**STATED EXERCISE:** Write out, word for word, only the data from its first line to the line containing "PI = math.pi".
— BEGIN DATA PROVIDED —
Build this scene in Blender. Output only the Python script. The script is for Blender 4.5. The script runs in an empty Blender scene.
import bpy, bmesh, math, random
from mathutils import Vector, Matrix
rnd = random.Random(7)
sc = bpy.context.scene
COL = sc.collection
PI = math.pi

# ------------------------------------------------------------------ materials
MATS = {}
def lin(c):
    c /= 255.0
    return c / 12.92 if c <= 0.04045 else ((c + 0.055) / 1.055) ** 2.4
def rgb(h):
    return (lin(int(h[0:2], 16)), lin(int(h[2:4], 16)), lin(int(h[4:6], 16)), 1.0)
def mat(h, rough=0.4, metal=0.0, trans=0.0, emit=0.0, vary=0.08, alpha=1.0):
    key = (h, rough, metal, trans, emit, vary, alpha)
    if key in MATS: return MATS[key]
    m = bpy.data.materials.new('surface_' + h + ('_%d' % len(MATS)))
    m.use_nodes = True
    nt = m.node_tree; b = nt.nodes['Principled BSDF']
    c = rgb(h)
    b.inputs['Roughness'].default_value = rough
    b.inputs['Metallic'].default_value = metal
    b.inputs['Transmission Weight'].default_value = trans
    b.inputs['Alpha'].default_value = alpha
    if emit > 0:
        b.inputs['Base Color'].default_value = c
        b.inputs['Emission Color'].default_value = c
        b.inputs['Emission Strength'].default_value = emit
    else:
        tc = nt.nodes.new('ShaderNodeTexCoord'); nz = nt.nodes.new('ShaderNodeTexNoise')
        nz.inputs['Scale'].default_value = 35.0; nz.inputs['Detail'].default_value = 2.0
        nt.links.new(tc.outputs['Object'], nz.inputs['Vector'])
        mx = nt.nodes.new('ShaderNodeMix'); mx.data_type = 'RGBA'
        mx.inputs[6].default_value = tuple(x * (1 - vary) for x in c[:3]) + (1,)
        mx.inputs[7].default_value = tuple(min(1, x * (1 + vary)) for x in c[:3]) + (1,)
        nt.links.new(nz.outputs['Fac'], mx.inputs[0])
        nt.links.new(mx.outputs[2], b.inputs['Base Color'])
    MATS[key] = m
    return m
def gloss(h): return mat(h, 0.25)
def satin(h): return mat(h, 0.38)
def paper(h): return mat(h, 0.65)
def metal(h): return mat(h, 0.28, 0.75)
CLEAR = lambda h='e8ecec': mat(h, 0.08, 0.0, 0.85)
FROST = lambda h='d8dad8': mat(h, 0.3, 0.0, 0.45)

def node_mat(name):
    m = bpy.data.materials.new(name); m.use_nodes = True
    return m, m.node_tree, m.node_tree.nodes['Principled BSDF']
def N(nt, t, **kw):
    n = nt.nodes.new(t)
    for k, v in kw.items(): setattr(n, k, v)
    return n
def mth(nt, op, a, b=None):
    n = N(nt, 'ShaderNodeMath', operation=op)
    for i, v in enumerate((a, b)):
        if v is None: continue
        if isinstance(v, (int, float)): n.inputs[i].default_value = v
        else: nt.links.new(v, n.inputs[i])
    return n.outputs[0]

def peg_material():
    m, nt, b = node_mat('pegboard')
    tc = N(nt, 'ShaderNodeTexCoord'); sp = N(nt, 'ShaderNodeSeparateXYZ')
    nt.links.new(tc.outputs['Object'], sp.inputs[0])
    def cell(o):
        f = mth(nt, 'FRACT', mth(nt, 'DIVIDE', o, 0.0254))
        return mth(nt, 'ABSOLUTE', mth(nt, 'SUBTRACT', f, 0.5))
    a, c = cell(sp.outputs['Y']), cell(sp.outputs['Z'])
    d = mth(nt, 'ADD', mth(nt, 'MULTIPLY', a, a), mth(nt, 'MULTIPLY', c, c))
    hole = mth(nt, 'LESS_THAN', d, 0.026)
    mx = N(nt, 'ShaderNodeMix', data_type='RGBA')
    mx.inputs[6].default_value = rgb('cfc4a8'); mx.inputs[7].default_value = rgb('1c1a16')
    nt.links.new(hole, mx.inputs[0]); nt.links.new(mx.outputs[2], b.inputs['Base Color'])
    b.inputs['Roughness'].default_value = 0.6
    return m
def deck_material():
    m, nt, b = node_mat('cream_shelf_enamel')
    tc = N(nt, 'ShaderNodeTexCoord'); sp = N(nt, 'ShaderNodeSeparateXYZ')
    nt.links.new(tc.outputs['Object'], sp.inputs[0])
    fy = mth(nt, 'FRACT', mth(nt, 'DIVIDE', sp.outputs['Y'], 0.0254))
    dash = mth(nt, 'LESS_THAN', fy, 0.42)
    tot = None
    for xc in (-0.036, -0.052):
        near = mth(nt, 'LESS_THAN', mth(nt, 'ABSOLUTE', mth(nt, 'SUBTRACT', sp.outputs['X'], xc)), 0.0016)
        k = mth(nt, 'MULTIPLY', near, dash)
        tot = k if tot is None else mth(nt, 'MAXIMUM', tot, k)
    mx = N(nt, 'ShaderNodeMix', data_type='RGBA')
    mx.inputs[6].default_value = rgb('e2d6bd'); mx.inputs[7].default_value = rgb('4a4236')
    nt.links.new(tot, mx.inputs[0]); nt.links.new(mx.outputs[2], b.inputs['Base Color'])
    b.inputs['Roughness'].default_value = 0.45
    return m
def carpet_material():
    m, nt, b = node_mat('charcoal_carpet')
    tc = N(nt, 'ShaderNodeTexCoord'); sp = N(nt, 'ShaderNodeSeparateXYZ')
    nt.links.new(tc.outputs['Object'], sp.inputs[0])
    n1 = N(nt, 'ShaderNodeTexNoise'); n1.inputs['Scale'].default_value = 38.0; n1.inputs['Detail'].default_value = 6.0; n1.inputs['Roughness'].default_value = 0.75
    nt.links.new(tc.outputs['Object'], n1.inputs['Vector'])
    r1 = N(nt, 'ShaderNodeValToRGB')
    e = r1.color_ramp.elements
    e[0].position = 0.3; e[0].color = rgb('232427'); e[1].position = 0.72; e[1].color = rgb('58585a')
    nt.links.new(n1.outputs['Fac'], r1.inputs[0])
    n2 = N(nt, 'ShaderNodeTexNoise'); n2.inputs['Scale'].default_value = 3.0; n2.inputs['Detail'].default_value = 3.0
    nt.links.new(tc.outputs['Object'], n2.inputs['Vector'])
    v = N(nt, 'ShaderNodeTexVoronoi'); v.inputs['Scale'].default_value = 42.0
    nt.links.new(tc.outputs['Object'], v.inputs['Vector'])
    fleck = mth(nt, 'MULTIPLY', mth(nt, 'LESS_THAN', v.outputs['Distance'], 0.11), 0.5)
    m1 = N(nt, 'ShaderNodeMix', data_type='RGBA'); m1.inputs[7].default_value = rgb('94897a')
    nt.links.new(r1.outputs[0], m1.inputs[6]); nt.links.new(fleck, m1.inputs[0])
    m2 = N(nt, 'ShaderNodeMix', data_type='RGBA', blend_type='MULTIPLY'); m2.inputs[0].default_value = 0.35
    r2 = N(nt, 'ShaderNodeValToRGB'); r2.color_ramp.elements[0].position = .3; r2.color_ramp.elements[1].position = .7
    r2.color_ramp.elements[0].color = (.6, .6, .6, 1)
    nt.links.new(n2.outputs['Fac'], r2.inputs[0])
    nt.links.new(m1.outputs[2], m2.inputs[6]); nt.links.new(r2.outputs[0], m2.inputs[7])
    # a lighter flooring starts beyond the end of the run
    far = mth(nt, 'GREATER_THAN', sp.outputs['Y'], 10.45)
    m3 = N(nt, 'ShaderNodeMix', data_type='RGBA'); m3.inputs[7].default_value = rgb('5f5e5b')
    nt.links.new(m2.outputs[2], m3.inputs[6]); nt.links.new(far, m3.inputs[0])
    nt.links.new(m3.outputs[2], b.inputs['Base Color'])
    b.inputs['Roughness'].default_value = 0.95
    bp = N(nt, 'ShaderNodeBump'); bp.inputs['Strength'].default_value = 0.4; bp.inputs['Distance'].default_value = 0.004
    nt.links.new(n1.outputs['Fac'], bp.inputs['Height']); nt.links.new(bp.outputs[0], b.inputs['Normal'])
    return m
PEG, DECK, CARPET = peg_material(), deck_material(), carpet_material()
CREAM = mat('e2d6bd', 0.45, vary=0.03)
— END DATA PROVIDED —
**THE OUTPUT:**
Build this scene in Blender. Output only the Python script. The script is for Blender 4.5. The script runs in an empty Blender scene.
import bpy, bmesh, math, random
from mathutils import Vector, Matrix
rnd = random.Random(7)
sc = bpy.context.scene
COL = sc.collection
PI = math.pi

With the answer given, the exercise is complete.